> Short exercise
Copy each line that has the string "scene" somewhere in it.

##### Data provided

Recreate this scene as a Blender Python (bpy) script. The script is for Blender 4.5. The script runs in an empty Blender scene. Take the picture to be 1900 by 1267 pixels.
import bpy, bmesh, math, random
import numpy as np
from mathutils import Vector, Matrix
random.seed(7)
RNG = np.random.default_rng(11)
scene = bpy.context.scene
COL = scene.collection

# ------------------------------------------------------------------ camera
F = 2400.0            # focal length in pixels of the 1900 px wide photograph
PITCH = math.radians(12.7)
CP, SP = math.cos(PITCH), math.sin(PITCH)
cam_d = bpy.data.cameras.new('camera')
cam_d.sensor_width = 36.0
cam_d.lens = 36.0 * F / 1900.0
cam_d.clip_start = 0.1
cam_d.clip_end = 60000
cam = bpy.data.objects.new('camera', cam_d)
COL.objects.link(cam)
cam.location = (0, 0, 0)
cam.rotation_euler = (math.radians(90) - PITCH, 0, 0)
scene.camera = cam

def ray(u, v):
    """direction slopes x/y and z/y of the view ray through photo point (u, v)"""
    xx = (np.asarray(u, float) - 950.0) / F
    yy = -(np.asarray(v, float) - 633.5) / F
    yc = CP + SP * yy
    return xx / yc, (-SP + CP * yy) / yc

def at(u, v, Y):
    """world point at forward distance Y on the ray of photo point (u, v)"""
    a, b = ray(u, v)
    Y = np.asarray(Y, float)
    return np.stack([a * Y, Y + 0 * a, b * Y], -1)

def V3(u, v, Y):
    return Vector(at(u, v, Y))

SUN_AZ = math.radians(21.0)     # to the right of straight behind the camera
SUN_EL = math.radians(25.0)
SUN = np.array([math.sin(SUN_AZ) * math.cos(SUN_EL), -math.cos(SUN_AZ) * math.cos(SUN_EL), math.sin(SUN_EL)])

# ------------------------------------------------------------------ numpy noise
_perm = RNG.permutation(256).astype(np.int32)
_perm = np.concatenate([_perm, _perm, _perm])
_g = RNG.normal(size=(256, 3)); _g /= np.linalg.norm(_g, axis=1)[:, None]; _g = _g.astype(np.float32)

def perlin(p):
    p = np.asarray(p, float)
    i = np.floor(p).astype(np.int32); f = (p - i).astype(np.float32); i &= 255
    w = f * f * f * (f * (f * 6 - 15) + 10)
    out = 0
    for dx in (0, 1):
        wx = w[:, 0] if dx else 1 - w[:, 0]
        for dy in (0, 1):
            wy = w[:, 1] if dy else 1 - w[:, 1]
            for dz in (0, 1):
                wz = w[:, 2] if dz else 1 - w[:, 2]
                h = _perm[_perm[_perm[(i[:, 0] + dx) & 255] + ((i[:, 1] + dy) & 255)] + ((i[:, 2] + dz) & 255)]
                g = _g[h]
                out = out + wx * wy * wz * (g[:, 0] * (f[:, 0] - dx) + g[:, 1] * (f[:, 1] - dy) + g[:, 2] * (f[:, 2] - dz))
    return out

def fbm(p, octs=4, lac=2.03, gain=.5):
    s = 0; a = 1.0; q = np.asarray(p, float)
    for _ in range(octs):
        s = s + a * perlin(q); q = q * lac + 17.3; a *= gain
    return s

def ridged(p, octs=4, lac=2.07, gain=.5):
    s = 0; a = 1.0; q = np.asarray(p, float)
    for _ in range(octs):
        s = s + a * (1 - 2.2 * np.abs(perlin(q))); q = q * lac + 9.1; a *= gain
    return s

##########

> Answer to this exercise
Recreate this scene as a Blender Python (bpy) script. The script is for Blender 4.5. The script runs in an empty Blender scene. Take the picture to be 1900 by 1267 pixels.
scene = bpy.context.scene
COL = scene.collection
scene.camera = cam